§ **Task brief**
Extract the first line through the line containing "obj('folded_sheet', bm, M['greenpaper'], bk)" from the listing below, exactly as written.

Raw records
** BEGIN **

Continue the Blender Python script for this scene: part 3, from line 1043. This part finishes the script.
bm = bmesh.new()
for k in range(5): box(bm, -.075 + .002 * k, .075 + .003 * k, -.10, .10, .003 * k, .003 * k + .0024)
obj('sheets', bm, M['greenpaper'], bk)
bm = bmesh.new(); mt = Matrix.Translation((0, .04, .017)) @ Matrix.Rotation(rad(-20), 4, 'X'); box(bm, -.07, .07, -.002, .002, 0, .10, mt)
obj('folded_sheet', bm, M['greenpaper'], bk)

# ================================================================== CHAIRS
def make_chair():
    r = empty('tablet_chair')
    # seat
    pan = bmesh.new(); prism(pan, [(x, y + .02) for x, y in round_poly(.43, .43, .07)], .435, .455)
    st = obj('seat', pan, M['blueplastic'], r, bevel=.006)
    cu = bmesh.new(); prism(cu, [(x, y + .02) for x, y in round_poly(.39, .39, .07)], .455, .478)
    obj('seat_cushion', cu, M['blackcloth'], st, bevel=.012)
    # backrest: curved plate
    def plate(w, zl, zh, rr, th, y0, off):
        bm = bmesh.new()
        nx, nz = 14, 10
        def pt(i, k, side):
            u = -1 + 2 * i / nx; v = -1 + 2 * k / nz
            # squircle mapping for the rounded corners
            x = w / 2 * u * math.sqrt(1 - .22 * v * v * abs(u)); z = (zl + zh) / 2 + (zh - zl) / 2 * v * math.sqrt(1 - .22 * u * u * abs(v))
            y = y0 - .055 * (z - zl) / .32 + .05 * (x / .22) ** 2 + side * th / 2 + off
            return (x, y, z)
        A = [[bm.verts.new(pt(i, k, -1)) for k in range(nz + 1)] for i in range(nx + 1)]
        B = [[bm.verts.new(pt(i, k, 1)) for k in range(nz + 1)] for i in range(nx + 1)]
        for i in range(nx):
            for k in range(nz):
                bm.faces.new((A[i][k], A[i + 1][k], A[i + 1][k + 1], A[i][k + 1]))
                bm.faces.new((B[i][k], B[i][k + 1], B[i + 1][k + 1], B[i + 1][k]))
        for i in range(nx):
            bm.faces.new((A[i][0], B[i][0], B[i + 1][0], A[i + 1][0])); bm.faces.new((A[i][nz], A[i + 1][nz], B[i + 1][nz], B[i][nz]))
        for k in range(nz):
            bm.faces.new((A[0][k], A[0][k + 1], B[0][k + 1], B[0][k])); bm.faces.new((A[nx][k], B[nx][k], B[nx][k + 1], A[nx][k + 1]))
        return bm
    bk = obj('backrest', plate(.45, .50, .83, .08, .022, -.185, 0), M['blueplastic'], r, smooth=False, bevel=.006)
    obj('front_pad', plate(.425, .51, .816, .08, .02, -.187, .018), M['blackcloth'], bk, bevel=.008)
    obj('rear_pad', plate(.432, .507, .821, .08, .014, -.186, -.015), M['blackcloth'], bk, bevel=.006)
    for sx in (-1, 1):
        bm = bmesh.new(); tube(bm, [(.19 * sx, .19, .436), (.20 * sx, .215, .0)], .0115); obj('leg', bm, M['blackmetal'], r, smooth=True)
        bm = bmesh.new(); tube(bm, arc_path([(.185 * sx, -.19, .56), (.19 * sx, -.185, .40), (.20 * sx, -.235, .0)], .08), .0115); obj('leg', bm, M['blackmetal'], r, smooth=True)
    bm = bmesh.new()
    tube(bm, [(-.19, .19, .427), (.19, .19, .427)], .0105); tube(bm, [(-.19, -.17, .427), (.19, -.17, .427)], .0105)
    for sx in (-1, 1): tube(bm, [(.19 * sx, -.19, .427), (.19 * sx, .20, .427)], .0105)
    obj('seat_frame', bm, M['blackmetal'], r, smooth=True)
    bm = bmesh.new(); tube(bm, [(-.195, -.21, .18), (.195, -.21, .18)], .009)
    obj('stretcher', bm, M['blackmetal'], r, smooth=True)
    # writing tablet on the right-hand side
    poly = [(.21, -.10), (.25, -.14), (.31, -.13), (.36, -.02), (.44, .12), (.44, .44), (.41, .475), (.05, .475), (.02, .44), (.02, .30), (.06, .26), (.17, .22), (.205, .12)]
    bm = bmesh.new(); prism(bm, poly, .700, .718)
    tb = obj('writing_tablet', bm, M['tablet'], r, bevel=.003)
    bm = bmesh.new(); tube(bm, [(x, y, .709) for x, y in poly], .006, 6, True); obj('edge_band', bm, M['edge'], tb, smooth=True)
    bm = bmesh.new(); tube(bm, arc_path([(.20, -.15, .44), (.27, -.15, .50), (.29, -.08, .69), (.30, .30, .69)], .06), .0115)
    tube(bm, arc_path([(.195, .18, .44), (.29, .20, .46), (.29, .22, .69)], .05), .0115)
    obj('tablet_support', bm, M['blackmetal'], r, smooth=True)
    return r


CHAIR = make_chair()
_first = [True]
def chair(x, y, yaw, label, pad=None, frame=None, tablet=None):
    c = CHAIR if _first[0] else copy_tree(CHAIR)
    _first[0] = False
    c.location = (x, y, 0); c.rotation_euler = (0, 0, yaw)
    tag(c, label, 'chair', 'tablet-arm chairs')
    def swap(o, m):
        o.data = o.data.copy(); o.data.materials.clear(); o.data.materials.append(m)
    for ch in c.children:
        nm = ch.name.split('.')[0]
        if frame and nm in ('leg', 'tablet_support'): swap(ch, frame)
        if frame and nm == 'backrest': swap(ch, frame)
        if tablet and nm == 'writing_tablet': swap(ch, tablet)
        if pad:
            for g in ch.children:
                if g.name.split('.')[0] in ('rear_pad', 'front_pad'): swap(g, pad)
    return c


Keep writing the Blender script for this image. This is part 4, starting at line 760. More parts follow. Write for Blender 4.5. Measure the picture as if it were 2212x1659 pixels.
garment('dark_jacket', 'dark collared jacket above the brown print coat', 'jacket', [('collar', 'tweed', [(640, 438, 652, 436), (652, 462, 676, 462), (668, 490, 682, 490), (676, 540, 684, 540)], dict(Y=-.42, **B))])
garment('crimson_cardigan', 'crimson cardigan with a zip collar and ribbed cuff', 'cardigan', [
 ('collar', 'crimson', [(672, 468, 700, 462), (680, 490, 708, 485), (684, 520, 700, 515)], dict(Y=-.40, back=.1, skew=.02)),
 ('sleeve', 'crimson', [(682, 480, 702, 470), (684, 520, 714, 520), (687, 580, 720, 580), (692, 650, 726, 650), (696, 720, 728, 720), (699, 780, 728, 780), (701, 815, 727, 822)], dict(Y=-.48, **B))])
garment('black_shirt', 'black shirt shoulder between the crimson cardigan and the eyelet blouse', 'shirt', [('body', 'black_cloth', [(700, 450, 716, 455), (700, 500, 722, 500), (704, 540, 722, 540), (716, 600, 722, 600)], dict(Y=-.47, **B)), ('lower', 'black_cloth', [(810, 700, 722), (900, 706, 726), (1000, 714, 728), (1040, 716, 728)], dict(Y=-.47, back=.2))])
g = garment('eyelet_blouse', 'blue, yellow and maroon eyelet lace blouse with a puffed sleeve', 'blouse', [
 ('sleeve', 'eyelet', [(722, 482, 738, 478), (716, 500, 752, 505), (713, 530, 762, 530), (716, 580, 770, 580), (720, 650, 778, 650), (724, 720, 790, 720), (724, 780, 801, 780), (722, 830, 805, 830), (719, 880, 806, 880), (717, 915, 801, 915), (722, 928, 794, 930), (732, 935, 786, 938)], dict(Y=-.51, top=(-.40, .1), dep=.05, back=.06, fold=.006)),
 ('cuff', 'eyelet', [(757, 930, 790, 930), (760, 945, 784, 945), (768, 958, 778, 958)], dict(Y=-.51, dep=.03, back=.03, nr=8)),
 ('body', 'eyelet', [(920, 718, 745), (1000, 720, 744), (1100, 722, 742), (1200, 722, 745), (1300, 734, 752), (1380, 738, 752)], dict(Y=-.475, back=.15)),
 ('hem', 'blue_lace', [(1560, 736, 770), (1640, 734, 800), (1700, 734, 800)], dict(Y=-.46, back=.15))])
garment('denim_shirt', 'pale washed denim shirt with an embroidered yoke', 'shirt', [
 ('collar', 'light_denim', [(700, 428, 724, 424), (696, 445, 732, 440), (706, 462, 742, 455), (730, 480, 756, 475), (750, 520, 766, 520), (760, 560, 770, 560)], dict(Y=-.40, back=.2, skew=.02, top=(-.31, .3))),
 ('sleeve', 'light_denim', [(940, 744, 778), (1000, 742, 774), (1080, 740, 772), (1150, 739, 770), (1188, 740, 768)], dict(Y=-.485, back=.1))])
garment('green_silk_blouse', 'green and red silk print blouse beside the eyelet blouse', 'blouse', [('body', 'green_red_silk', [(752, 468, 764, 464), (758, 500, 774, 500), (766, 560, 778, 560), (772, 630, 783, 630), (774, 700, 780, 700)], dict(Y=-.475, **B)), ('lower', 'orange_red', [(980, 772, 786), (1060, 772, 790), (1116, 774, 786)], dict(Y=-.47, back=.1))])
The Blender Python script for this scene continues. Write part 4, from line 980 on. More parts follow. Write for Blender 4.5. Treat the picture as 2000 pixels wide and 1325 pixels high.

** END **

§ **Answer in full**
Continue the Blender Python script for this scene: part 3, from line 1043. This part finishes the script.
bm = bmesh.new()
for k in range(5): box(bm, -.075 + .002 * k, .075 + .003 * k, -.10, .10, .003 * k, .003 * k + .0024)
obj('sheets', bm, M['greenpaper'], bk)
bm = bmesh.new(); mt = Matrix.Translation((0, .04, .017)) @ Matrix.Rotation(rad(-20), 4, 'X'); box(bm, -.07, .07, -.002, .002, 0, .10, mt)
obj('folded_sheet', bm, M['greenpaper'], bk)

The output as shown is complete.